• SHORT EXERCISE:
Write out the data below in full, unchanged, minus the images.

• GIVEN DATA:
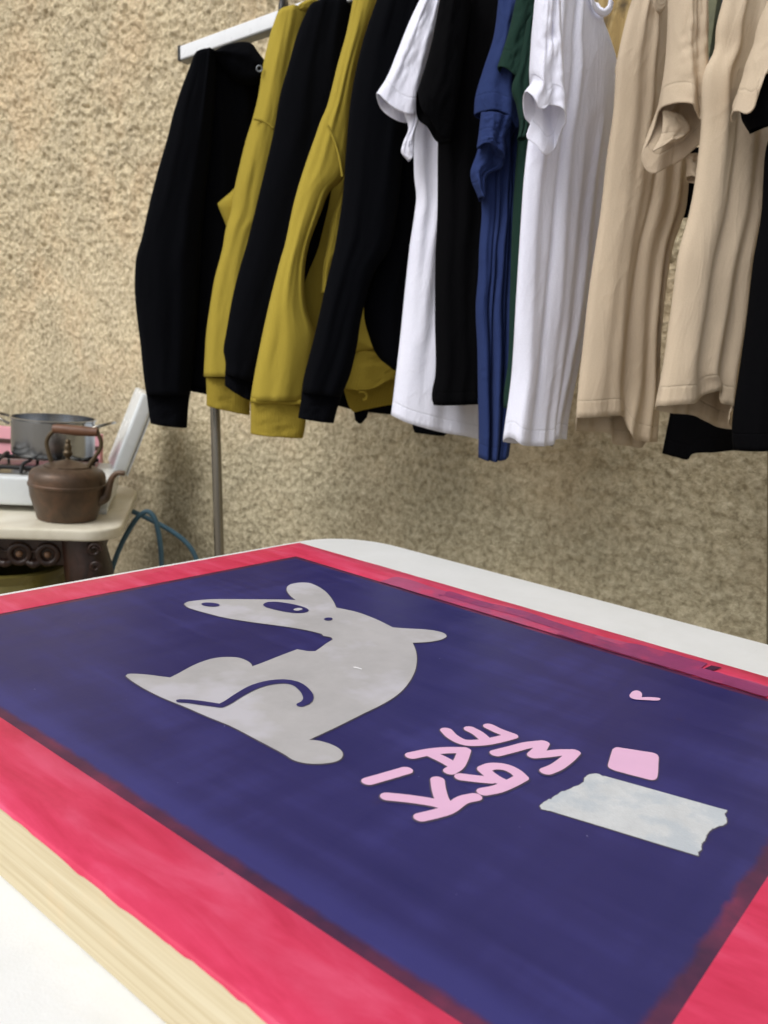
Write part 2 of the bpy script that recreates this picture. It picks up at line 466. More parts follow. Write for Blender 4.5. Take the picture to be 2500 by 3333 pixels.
box('pane', (WX-.012, yd-.62, zs+.006), (.006, 0, 0), (0, yb-yd+.62-.002, 0), (0, 0, ztop-zs-.01), M['glass'], win, 0)
box('sash', (WX-.032, yd, zs+.004), (.045, 0, 0), (0, yc-yd, 0), (0, 0, ztop-zs-.006), M['green_paint'], win, .003)
for k in range(3):
    zz_ = zs+.055+k*.27
    box('glazing_bar', (WX-.026, yd-.6, zz_), (.03, 0, 0), (0, .598, 0), (0, 0, .014), plain('dark_bar_paint', lin(36, 40, 40), .6) if k == 0 else bpy.data.materials['dark_bar_paint'], win, .002)
box('sill', (WX-.06, yd-.64, zs-.03), (.08, 0, 0), (0, yb-yd+.64-.004, 0), (0, 0, .032), bpy.data.materials['dark_bar_paint'], win, .003)

# ================================================================== WHITE TABLE
m, nt, b = newmat('white_plastic_top')
v = coords(nt)
c = mix(nt, 1.0, (.80, .815, .82, 1), ramp(nt, noise(nt, v, 22, 6, .65), (.3, (.95, .95, .94)), (.7, (1.02, 1.02, 1.02))), 'MULTIPLY')
st = ramp(nt, noise(nt, v, 9, 6, .7, .5), (.60, (0, 0, 0)), (.75, (1, 1, 1)))
c = mix(nt, math_(nt, 'MULTIPLY', st, .16), c, lin(206, 198, 178))
sc_ = ramp(nt, noise(nt, coords(nt, scale=(1, 14, 1), rot=(0, 0, .5)), 40, 5, .7), (.62, (0, 0, 0)), (.74, (1, 1, 1)))
c = mix(nt, math_(nt, 'MULTIPLY', sc_, .12), c, lin(170, 170, 168))
L(nt, c, b.inputs['Base Color']); b.inputs['Roughness'].default_value = .5; b.inputs['Specular IOR Level'].default_value = .35
bump(nt, b, noise(nt, v, 700, 3), .25, .0008); M['table'] = m
TZ = .740
table = thing('folding_table', 'long white plastic table with rounded corner carrying the print screen', 'table', (.4, 0, 0))
def rrect(x0, x1, y0, y1, r, n=14):
    out = []
    for cx, cy, a in ((x1-r, y1-r, 0), (x0+r, y1-r, 90), (x0+r, y0+r, 180), (x1-r, y0+r, 270)):
        for k in range(n+1):
            t = math.radians(a+90*k/n); out.append((cx+r*math.cos(t), cy+r*math.sin(t)))
    return out
TX0, TX1, TY0, TY1 = .02, .806, -1.15, .694
tt = prism('tabletop', rrect(TX0, TX1, TY0, TY1, .085), TZ-.042, TZ, M['table'], table, .008)
M['grey_steel'] = plain('grey_steel', lin(120, 124, 128), .4, .8)
for lx in (.12, .70):
    for ly in (.45, -.9):
        tube('leg', [(lx, ly, TZ-.04), (lx, ly, .0)], .014, M['grey_steel'], table)

# ================================================================== PRINT SCREEN
SX0, SX1, SY0, SY1 = .1598, .6038, .0218, .5813      # outer
IX0, IX1, IY0, IY1 = .1988, .5614, .0618, .5440      # inner
SZ = .7745                                            # top of the rails
screen = thing('print_screen', 'pink edged printing screen with blue emulsion and pale animal stencil on the white table', 'print screen', (.38, .3, TZ))
m, nt, b = newmat('bare_pine')
v = coords(nt, scale=(120, 2.2, 120))
c = ramp(nt, noise(nt, v, 3.2, 5, .6, .35), (.3, lin(190, 173, 138)), (.5, lin(204, 190, 157)), (.7, lin(212, 200, 170)))
c = mix(nt, ramp(nt, noise(nt, coords(nt), 30, 4), (.6, (0, 0, 0)), (.8, (.35, .35, .35))), c, lin(228, 196, 152))
L(nt, c, b.inputs['Base Color']); b.inputs['Roughness'].default_value = .6; b.inputs['Specular IOR Level'].default_value = .3
bump(nt, b, noise(nt, v, 4, 4), .25, .001); M['pine'] = m
ZB0 = TZ+.0006
def rail(pts): return prism('rail', pts, ZB0, SZ, M['pine'], screen, .0012)
rail([(SX0, SY0), (IX0, SY0), (IX0, SY1), (SX0, SY1)])                       # near
rail([(IX1, SY0), (SX1, SY0), (SX1, SY1), (IX1, SY1)])                       # far
rail([(IX0+.0003, IY1), (IX1-.0003, IY1), (IX1-.0003, SY1), (IX0+.0003, SY1)])       # left
rail([(IX0+.0003, SY0), (IX1-.0003, SY0), (IX1-.0003, IY0), (IX0+.0003, IY0)])       # right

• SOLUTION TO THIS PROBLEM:
Write part 2 of the bpy script that recreates this picture. It picks up at line 466. More parts follow. Write for Blender 4.5. Take the picture to be 2500 by 3333 pixels.
box('pane', (WX-.012, yd-.62, zs+.006), (.006, 0, 0), (0, yb-yd+.62-.002, 0), (0, 0, ztop-zs-.01), M['glass'], win, 0)
box('sash', (WX-.032, yd, zs+.004), (.045, 0, 0), (0, yc-yd, 0), (0, 0, ztop-zs-.006), M['green_paint'], win, .003)
for k in range(3):
    zz_ = zs+.055+k*.27
    box('glazing_bar', (WX-.026, yd-.6, zz_), (.03, 0, 0), (0, .598, 0), (0, 0, .014), plain('dark_bar_paint', lin(36, 40, 40), .6) if k == 0 else bpy.data.materials['dark_bar_paint'], win, .002)
box('sill', (WX-.06, yd-.64, zs-.03), (.08, 0, 0), (0, yb-yd+.64-.004, 0), (0, 0, .032), bpy.data.materials['dark_bar_paint'], win, .003)

# ================================================================== WHITE TABLE
m, nt, b = newmat('white_plastic_top')
v = coords(nt)
c = mix(nt, 1.0, (.80, .815, .82, 1), ramp(nt, noise(nt, v, 22, 6, .65), (.3, (.95, .95, .94)), (.7, (1.02, 1.02, 1.02))), 'MULTIPLY')
st = ramp(nt, noise(nt, v, 9, 6, .7, .5), (.60, (0, 0, 0)), (.75, (1, 1, 1)))
c = mix(nt, math_(nt, 'MULTIPLY', st, .16), c, lin(206, 198, 178))
sc_ = ramp(nt, noise(nt, coords(nt, scale=(1, 14, 1), rot=(0, 0, .5)), 40, 5, .7), (.62, (0, 0, 0)), (.74, (1, 1, 1)))
c = mix(nt, math_(nt, 'MULTIPLY', sc_, .12), c, lin(170, 170, 168))
L(nt, c, b.inputs['Base Color']); b.inputs['Roughness'].default_value = .5; b.inputs['Specular IOR Level'].default_value = .35
bump(nt, b, noise(nt, v, 700, 3), .25, .0008); M['table'] = m
TZ = .740
table = thing('folding_table', 'long white plastic table with rounded corner carrying the print screen', 'table', (.4, 0, 0))
def rrect(x0, x1, y0, y1, r, n=14):
    out = []
    for cx, cy, a in ((x1-r, y1-r, 0), (x0+r, y1-r, 90), (x0+r, y0+r, 180), (x1-r, y0+r, 270)):
        for k in range(n+1):
            t = math.radians(a+90*k/n); out.append((cx+r*math.cos(t), cy+r*math.sin(t)))
    return out
TX0, TX1, TY0, TY1 = .02, .806, -1.15, .694
tt = prism('tabletop', rrect(TX0, TX1, TY0, TY1, .085), TZ-.042, TZ, M['table'], table, .008)
M['grey_steel'] = plain('grey_steel', lin(120, 124, 128), .4, .8)
for lx in (.12, .70):
    for ly in (.45, -.9):
        tube('leg', [(lx, ly, TZ-.04), (lx, ly, .0)], .014, M['grey_steel'], table)

# ================================================================== PRINT SCREEN
SX0, SX1, SY0, SY1 = .1598, .6038, .0218, .5813      # outer
IX0, IX1, IY0, IY1 = .1988, .5614, .0618, .5440      # inner
SZ = .7745                                            # top of the rails
screen = thing('print_screen', 'pink edged printing screen with blue emulsion and pale animal stencil on the white table', 'print screen', (.38, .3, TZ))
m, nt, b = newmat('bare_pine')
v = coords(nt, scale=(120, 2.2, 120))
c = ramp(nt, noise(nt, v, 3.2, 5, .6, .35), (.3, lin(190, 173, 138)), (.5, lin(204, 190, 157)), (.7, lin(212, 200, 170)))
c = mix(nt, ramp(nt, noise(nt, coords(nt), 30, 4), (.6, (0, 0, 0)), (.8, (.35, .35, .35))), c, lin(228, 196, 152))
L(nt, c, b.inputs['Base Color']); b.inputs['Roughness'].default_value = .6; b.inputs['Specular IOR Level'].default_value = .3
bump(nt, b, noise(nt, v, 4, 4), .25, .001); M['pine'] = m
ZB0 = TZ+.0006
def rail(pts): return prism('rail', pts, ZB0, SZ, M['pine'], screen, .0012)
rail([(SX0, SY0), (IX0, SY0), (IX0, SY1), (SX0, SY1)])                       # near
rail([(IX1, SY0), (SX1, SY0), (SX1, SY1), (IX1, SY1)])                       # far
rail([(IX0+.0003, IY1), (IX1-.0003, IY1), (IX1-.0003, SY1), (IX0+.0003, SY1)])       # left
rail([(IX0+.0003, SY0), (IX1-.0003, SY0), (IX1-.0003, IY0), (IX0+.0003, IY0)])       # right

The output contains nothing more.